Desperate for signals about what the bank will do next, market economists examine every comma, and every adjective, for a hidden meaning.

It’s a bit like divination, the ancient practice of seeking meaning by examining the entrails (internal organs) of a sacrificed sheep or goat.

It’s an approach in which words are assumed to mean something different to what ordinary people think they mean.

For example, one journalist at Tuesday’s post-meeting press conference asked Governor Bullock if the word “vigilant” in her statement meant a rate rise was coming.

Her reply was concise: “No”.

No secrets

The truth is there aren’t hidden secrets.

The Governor has made what she knows and what will drive her board’s decision perfectly plain, not only at Tuesday’s press conference but also in her testimony to a Senate hearing a fortnight ago.

Australia’s consumer price index climbed 1% in the March quarter and 3.6% over the year to the March quarter.

That’s well down from the peak of 7.8% in late 2022, but it’s still well above the bank’s target of between 2% and 3%.

The bank’s written agreement with the treasurer requires it to aim for the midpoint of that target.

While there is room for debate over whether Australia could cope with a slightly higher target, there is at present no political appetite for a change.

This means the bank is obliged to keep interest rates high until it sees clear signs that inflation is headed back to within the target range.

Inflation has been driven by excess demand: too much spending relative to our ability to supply the things on which money has been being spent.

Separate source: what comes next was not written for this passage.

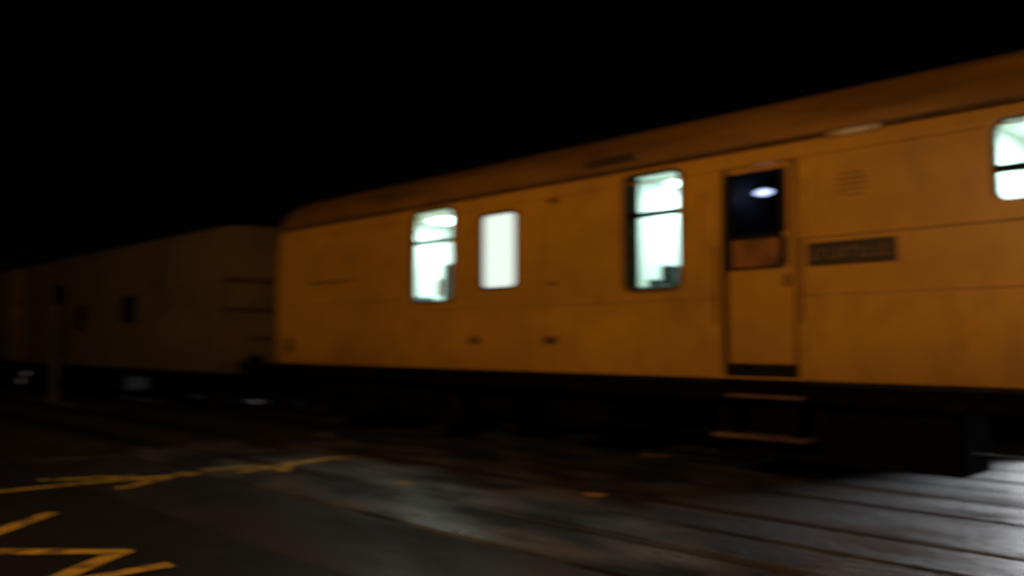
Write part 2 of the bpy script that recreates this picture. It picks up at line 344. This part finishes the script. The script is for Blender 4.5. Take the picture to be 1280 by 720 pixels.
# ---------------------------------------------------------------- vans behind the coach
def van(x1,length,name='railway_van',windows=True):
    v=empty(name); x0=x1-length
    bm=bmesh.new()
    P=[(0.0,0.80),(0.0,3.62),(0.05,3.70),(0.5,3.77),(1.4,3.80),(2.3,3.77),(2.75,3.70),(2.8,3.62),(2.8,0.80)]
    a=[bm.verts.new((x0,y,z)) for y,z in P]; b=[bm.verts.new((x1,y,z)) for y,z in P]; n=len(P)
    bm.faces.new(a); bm.faces.new(b[::-1])
    for i in range(n): bm.faces.new([a[i],b[i],b[(i+1)%n],a[(i+1)%n]])
    bmesh.ops.recalc_face_normals(bm,faces=bm.faces); finish('van_body',bm,M_VAN,v,bevel=0.015)
    boxes('end_posts',[(x1+0.002,x1+0.05,y,y+0.07,0.85,3.6) for y in (0.02,2.71)]+[(x1+0.002,x1+0.04,0.10,2.70,z,z+0.07) for z in (1.93,2.72)],M_VAN,v,0.01)
    boxes('end_recess_panels',[(x1+0.002,x1+0.012,0.12,2.68,2.01,2.10),(x1+0.002,x1+0.012,0.12,2.68,2.60,2.69)],M_GRIME,v)
    cyls('end_handrails',[((x1+0.10,1.4,1.5),'y',0.015,1.6)],M_VAN,v,8)
    boxes('side_ribs',[(x,x+0.02,-0.006,-0.001,0.9,3.55) for x in [x0+0.1+i*2.6 for i in range(int(length/2.6)+1)]],M_VAN,v,0.002)
    boxes('side_top_rail',[(x0,x1,-0.025,-0.001,3.57,3.62),(x0,x1,-0.02,-0.001,0.82,0.87)],M_VAN,v,0.006)
    if windows:
        boxes('side_windows',[(x1-5.1,x1-4.2,-0.012,-0.002,1.85,2.5),(x1-8.4,x1-7.7,-0.012,-0.002,1.7,2.36)],M_BLK,v,0.004)
        boxes('side_notice',[(x1-3.1,x1-2.75,-0.012,-0.002,2.6,2.95)],M_GREY,v,0.003)
    boxes('solebar',[(x0,x1,0.1,0.2,0.6,0.795),(x0,x1,2.6,2.7,0.6,0.795),(x0+0.3,x1-0.3,0.4,2.4,0.72,0.79),(x0+length*0.42,x0+length*0.58,0.3,1.0,0.25,0.6)],M_DARK,v)
    bogie(v,x1-2.4,wb=2.0); bogie(v,x0+2.4,wb=2.0)
    cyls('buffers',[((x1+0.3,.53,.93),'x',0.09,0.55),((x1+0.6,.53,.93),'x',0.24,0.05),((x1+0.3,2.27,.93),'x',0.09,0.55),((x1+0.6,2.27,.93),'x',0.24,0.05)],M_DARK,v)
    return v
van(-16.6,13.2); van(-31.2,15.5,windows=False); van(-48,15.5,windows=False)

# ---------------------------------------------------------------- ground, road, track
def sheet(name,x0,x1,y0,y1,z,m,parent=None,n=1):
    bm=bmesh.new(); vs=[[bm.verts.new((x0+(x1-x0)*i/n,y0+(y1-y0)*j/n,z)) for j in range(n+1)] for i in range(n+1)]
    for i in range(n):
        for j in range(n): bm.faces.new([vs[i][j],vs[i+1][j],vs[i+1][j+1],vs[i][j+1]])
    return finish(name,bm,m,parent)
sheet('ground',-400,400,-400,400,-0.16,M_GRND)
XR0,XR1=-12.2,9.0
boxes('road',[(XR0,XR1,-60,-4.76,-0.15,0.0),(XR0,XR1,5.2,60,-0.15,0.0)],M_ASPH)
boxes('road_apron',[(XR0,XR1,-4.74,-3.56,-0.15,-0.006),(XR0,XR1,-0.28,0.02,-0.15,-0.010)],M_APRON)
lx=empty('level_crossing_deck')
def panels(y0,y1,nm):
    z=random.uniform(-0.006,0.001)
    L=[]; x=XR0
    while x<XR1-0.1:
        L.append((x+0.003,x+1.797,y0,y1,-0.15,z)); x+=1.8
    boxes(nm,L,M_CONC,lx)
TR=[(-2.0),(1.4)]
for k,c in enumerate(TR):
    a,b=c-0.72,c+0.72
    panels(a+0.12,c-0.006,'panel_inner_a_%d'%k); panels(c+0.006,b-0.12,'panel_inner_b_%d'%k)
    panels(a-0.78,a-0.06,'panel_outer_a_%d'%k); panels(b+0.06,b+0.78 if k==1 else b+0.95,'panel_outer_b_%d'%k)
panels(3.0,5.15,'panel_far')
for k,c in enumerate(TR):
    t=empty('railway_track')
    for s in (-1,1):
        y=c+s*0.7175
        boxes('rail_%s'%('a' if s<0 else 'b'),[(-140,60,y-0.035,y+0.035,-0.035,0.004),(-140,60,y-0.008,y+0.008,-0.13,-0.036),(-140,60,y-0.07,y+0.07,-0.15,-0.131)],M_STEEL,t,0.004)
    boxes('sleepers',[(x,x+0.26,c-1.25,c+1.25,-0.159,-0.152) for x in [XR0-0.5-0.65*i for i in range(150)]],M_CONC,t)
    bm=bmesh.new()
    nx,ny=260,16
    g=[[bm.verts.new((XR0-0.05-i*0.22,c-1.7+3.4*j/ny,-0.155+0.035*random.random()-(0.0 if 1<j<ny-1 else 0.02))) for j in range(ny+1)] for i in range(nx)]
    for i in range(nx-1):
        for j in range(ny): bm.faces.new([g[i+1][j],g[i][j],g[i][j+1],g[i+1][j+1]])
    finish('ballast_bed',bm,M_BAL,t)

# yellow hatched box, worn
def stroke(bm,a,b,w,z=0.004):
    a=Vector(a); b=Vector(b); d=(b-a).normalized(); n=Vector((-d.y,d.x))*w/2
    k=6; prev=None
    for i in range(k+1):
        p=a+(b-a)*i/k; ww=random.uniform(0.86,1.05)
        c=(bm.verts.new((p.x+n.x*ww,p.y+n.y*ww,z)),bm.verts.new((p.x-n.x*ww,p.y-n.y*ww,z)))
        if prev: bm.faces.new([prev[0],prev[1],c[1],c[0]])
        prev=c
bm=bmesh.new()
S=[((-9.5,-7.8),(-9.42,-4.78)),((-9.42,-4.74),(-9.24,-3.60)),((-9.45,-3.5),(-9.3,-2.80)),((-9.35,-2.6),(-9.28,-1.6)),
((-8.8,-4.6),(-9.37,-3.71)),((-9.75,-4.5),(-9.05,-4.05)),((-9.0,-3.3),(-9.3,-2.0)),((-8.75,-2.9),(-9.3,-2.45)),((-9.9,-5.0),(-9.45,-4.2)),
((-7.0,-6.4),(-7.95,-5.43)),((-7.3,-6.7),(-6.14,-5.50)),((-5.3,-6.6),(-6.18,-5.49)),((-5.6,-6.5),(-5.6,-5.42)),((-4.4,-6.5),(-4.4,-5.9))]
for i,(a,b) in enumerate(S): stroke(bm,a,b,0.15,0.006+0.0006*i)
for k in range(5):
    stroke(bm,(-9.4+k*1.3,-7.0),(-8.1+k*1.3,-8.3),0.12,0.016+0.0005*k)
    stroke(bm,(-8.1+k*1.3,-7.0),(-9.4+k*1.3,-8.3),0.12,0.019+0.0005*k)
stroke(bm,(-7.28,-2.40),(-7.10,-2.33),0.16); stroke(bm,(-5.55,-1.56),(-5.36,-1.48),0.16); stroke(bm,(-6.95,1.10),(-6.6,1.20),0.14)
finish('yellow_box_marking',bm,M_PAINT)
bm=bmesh.new(); stroke(bm,(-11.7,-6.4),(-11.6,-4.9),0.09); stroke(bm,(-11.6,-4.6),(-11.3,-3.6),0.09)
finish('road_edge_line',bm,mat('road_paint_white',(0.3,0.3,0.3),(0.05,0.05,0.05),0.6,9,lo=0.4,hi=0.6))

# ---------------------------------------------------------------- lineside furniture
sp=empty('signal_post')
cyls('post',[((-25.4,-0.35,1.4),'z',0.10,3.1),((-25.4,-0.35,-0.05),'z',0.16,0.2)],M_GREY,sp,16)
boxes('signal_head',[(-25.5,-25.3,-0.45,-0.25,2.4,2.95)],M_BLK,sp,0.03)
cyls('signal_hoods',[((-25.25,-0.35,2.78),'x',0.06,0.1),((-25.25,-0.35,2.55),'x',0.06,0.1)],M_BLK,sp,14)
gs=empty('ground_signal')
boxes('housing',[(-26.7,-26.5,-0.98,-0.66,0.15,0.7)],M_BLK,gs,0.03)
cyls('lens',[((-26.49,-0.76,0.55),'x',0.05,0.02),((-26.49,-0.88,0.36),'x',0.05,0.02)],mat('signal_lens',(0.3,0.2,0.2),None,0.4,3,emit=(1,0.75,0.7),estr=0.06),gs,14)
cyls('stake',[((-26.6,-0.82,0.0),'z',0.05,0.3)],M_BLK,gs,10)

# street lamp: sodium lantern on a column behind the photographer
LX,LY,LZ=-3.2,-12.3,5.4
sl=empty('street_lamp')
bm=bmesh.new(); add_cyl(bm,(LX,LY-1.2,2.65),'z',0.10,5.6,16,0.06); add_cyl(bm,(LX,LY-1.2,0.4),'z',0.13,1.1,16)
finish('column',bm,M_GREY,sl,smooth=40)
cyls('bracket_arm',[((LX,LY-0.7,LZ+0.08),'y',0.035,1.1)],M_GREY,sl,12)
boxes('lantern_housing',[(LX-0.15,LX+0.15,LY-0.35,LY+0.35,LZ+0.03,LZ+0.15)],M_GREY,sl,0.03)
boxes('lantern_lens',[(LX-0.11,LX+0.11,LY-0.28,LY+0.28,LZ,LZ+0.028)],M_LAMPO,sl,0.01)
d=bpy.data.lights.new('sodium_lamp','POINT'); d.energy=1400; d.color=(1.0,0.52,0.20); d.shadow_soft_size=0.12
o=bpy.data.objects.new('sodium_lamp',d); COL.objects.link(o); o.location=(LX,LY,LZ-0.16); o.parent=sl

# low unseen lamps added beyond the line for car headlights, shining under the train
def add_headlight(x,y,z,tx,ty,e,ang=60):
    f=empty('headlight_stand_in')
    cyls('headlight_stand_in_post',[((x,y+0.12,z/2-0.1),'z',0.03,z)],M_GREY,f,10)
    boxes('housing',[(x-0.14,x+0.14,y+0.02,y+0.14,z-0.1,z+0.1)],M_GREY,f,0.02)
    boxes('lens',[(x-0.11,x+0.11,y+0.012,y+0.018,z-0.07,z+0.07)],M_LAMPW,f)
    d=bpy.data.lights.new('headlight_stand_in_lamp','SPOT'); d.energy=e; d.color=(0.94,0.96,1.0); d.spot_size=math.radians(ang); d.spot_blend=0.9; d.shadow_soft_size=0.10
    o=bpy.data.objects.new('headlight_stand_in_lamp',d); COL.objects.link(o); o.location=(x,y-0.02,z); o.parent=f
    o.rotation_euler=Vector((tx-x,ty-y,0-z)).to_track_quat('-Z','Y').to_euler()
add_headlight(-3.05,6.3,0.60,-1.6,-0.3,3600,56)
add_headlight(-21.0,5.5,0.6,-23.0,-2.0,3500,36)

# ---------------------------------------------------------------- night sky + faint added fill
w=bpy.data.worlds.new('World'); sc.world=w; w.use_nodes=True
nt=w.node_tree; bg=nt.nodes['Background']; sky=nt.nodes.new('ShaderNodeTexSky'); sky.sky_type='NISHITA'; sky.sun_disc=False
sky.sun_elevation=math.radians(4); sky.sun_rotation=math.radians(200); nt.links.new(sky.outputs[0],bg.inputs['Color']); bg.inputs['Strength'].default_value=0.0002
d=bpy.data.lights.new('cool_fill','SUN'); d.energy=0.006; d.angle=math.radians(0.5); d.color=(0.8,0.88,1.0)  # unseen sun lamp added as cool dim fill
o=bpy.data.objects.new('cool_fill',d); COL.objects.link(o); o.rotation_euler=(math.radians(55),0,math.radians(-25))

# ---------------------------------------------------------------- camera
cd=bpy.data.cameras.new('camera'); cam=bpy.data.objects.new('camera',cd); COL.objects.link(cam); sc.camera=cam
cd.sensor_width=36; cd.lens=36*1100/1280; cd.clip_end=1500; cd.clip_start=0.05
th=math.atan2(1049,1100); p=math.atan(67/1100)
Fv=Vector((-math.cos(th)*math.cos(p),math.sin(th)*math.cos(p),math.sin(p)))
cam.location=(0,-7.77,1.42); cam.rotation_euler=Fv.to_track_quat('-Z','Y').to_euler()
cd.dof.use_dof=True; cd.dof.focus_distance=2.7; cd.dof.aperture_fstop=1.45; cd.dof.aperture_ratio=0.38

The bank is worried that if we come to expect inflation above its target band it’ll get stuck there as people adjust their spending and wage expectations to take account of it.

Continuing concern about inflation

Interest rates are slowing the economy significantly.

The national accounts show economic growth has all but stalled.

While the bank acknowledged this in its statement on Tuesday, it wasn’t enough to convince it to change course.

The May budget contained new spending on energy and housing aimed at reducing the measured rate of inflation.